ハッセ・アラタロはルレオーのラジオおよびテレビのレポーターだ。彼は56歳でトルネダーレンのテーレンデ(Tärendö)にルーツを持つ。

「私の一番強く記憶に残っている思い出は、祖父が2列ボタンのアコーディオンを取り出して私の家の台所で弾いてくれたことだった。つまりこの本に載っている音楽は、私の経歴の一部と言っても過言ではありません。ここにあるのは、何か私の心に触れるもので、これらの節や歌の中に私はいつも新しい世界を発見しています。」

民謡を書き残しておくこの仕事が始まったのは、30年余り前ということになる。

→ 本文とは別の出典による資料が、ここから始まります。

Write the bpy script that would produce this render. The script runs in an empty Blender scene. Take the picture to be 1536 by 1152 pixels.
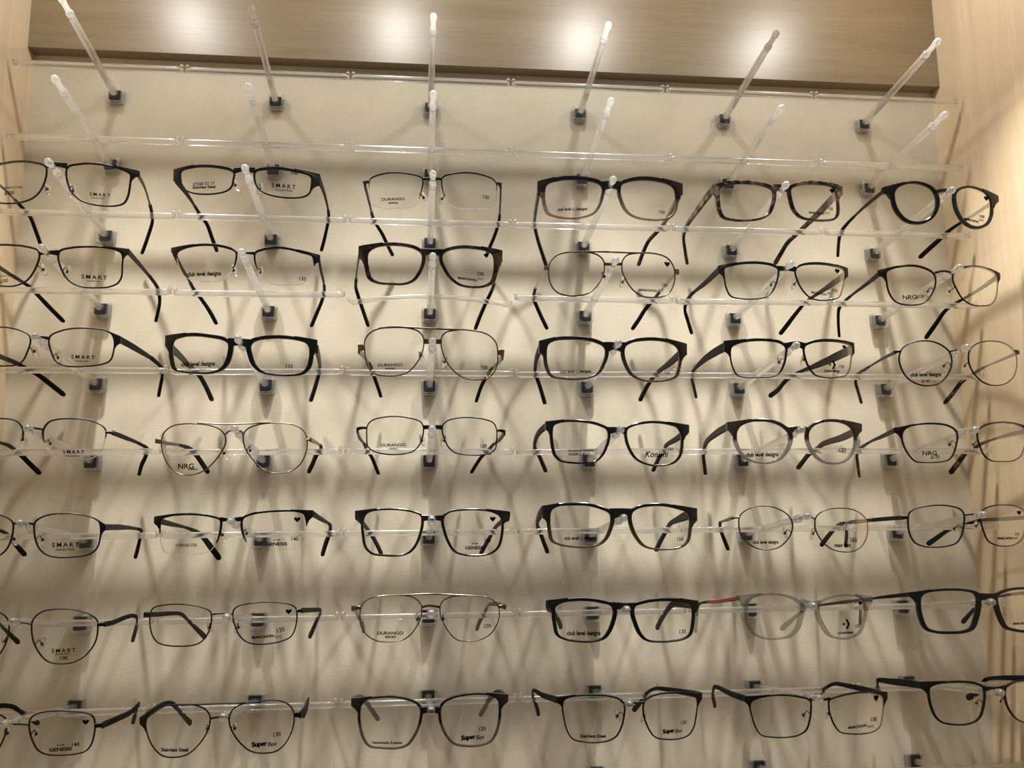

ハッセと後の民謡グループ『北の歌(Norrlåtar)』のメンバーになる音楽仲間の一人は、研究会ABF(studieförbunden ABF )より、県内で2ヶ月間民謡を演奏してほしいという依頼を受けることになった。

「私達は古いフォルクスワーゲンで旅をし、ライトビールとファールソーセージで生き延びました。自分達の楽器を携え、ケアホームの集会所で演奏しました。多くの人々に会い、他にはどこを訪ねたらよいか紹介してもらいました。」

「その後はだいたい同じようなことが繰り返されます。最初に『あなたは誰の息子さんですか?』と聞き、続いてコーヒータイムになるのです。そして録音について話すことができたのです。」

この音楽は認められていなかった

ハッセは実際のところ、各集落をめぐることよりも、トルネダーレンの歌のレパートリーを手に入れることに興味を示すようになっていった。ハッセが演奏し、歌っていた『北の歌』が結成されたのもその頃だった。

「私は、トルネダーレンには民謡はないと、よく聞かされていました。」なぜこの北の方では人々が自分達の音楽をそんなに否定するのか、明確な理由はない。しかし音楽を演奏することは罪だとする、ラエスタディアニズムの強い姿勢がその一因となっていることは確かである。自分たちの音楽を否定するもう一つの理由として、人々がトルネダールフインランド語で歌うことがあげられる。

「この言語はこの20年前まではスウェーデンの言語として認められていなかったのです。この言語はそれまで完全に無視されていた文化遺産なのです。」

「若さは、花の茎を手折る死を妨げることはできない」

長い年月を要した録音

1974年の、始めの2ヶ月の記録は、当然ながら満足のいく長さにはならなかった。ハッセは一年を通して機会を見つけては自分で録音を進めていった。彼は消えていく運命にあった音楽をできるだけ多く録音し、全てを「かくあるべき」一冊の本にまとめた。

「この年月の間に私のトルネダールフィンランド語はかなり上達しました。子どもの頃に人々がフィンランド語を話すように奨励されることはありません。それは上品ではないこととされているのです。そこで最も私が覚えることができたのは学校の校庭でたくましい男子達の中でうまくやっていくために必要な「休み時間用のフィンランド語」でした。とはいえ覚えたのは歌を通してでしたが。」

文化遺産と郷土文献

この秋には『草原の小鳥』が録音図書として出版される。吹き込みの提案をしたのはノルボッテンの県立図書館だった。ハッセがルレオーで吹き込み、スウェーデン国立録音点字図書館(TPB)が作成し、この録音したものをDAISYフォーマットに変えた。このタイプの録音図書は、たいてい県立図書館が自ら作成する。しかし図書の文化的価値や単なる郷土文学ではないかどうかによりTPBが作成する。

「それは大変重要だと思います。スウェーデンの文化遺産で、かつ郷土文献であることですね。」 ハッセは言った。

彼は自分のPCを閉じ、私達はルレオーから数10キロメートル離れたガンメルスタッド(Gammelstads)の教会町で写真を撮る為に、車に乗った。ハッセは以前には、美術的環境をアコーディオンで異国情緒で染めることに対してためらいがあると言っていた。しかし今彼は落ち着いてアコーディオンを取り出し、ログハウスや古いダンスホールやノルボッテンの白樺の間で私達の為に演奏してくれた。

その日は少し靄がかかり、小雨が降っていた。カメラマンが働いていた。私はまだ早い6月の夕方そこに座り、音楽を聴きながらこの録音図書ができあがったことに喜びを感じていた。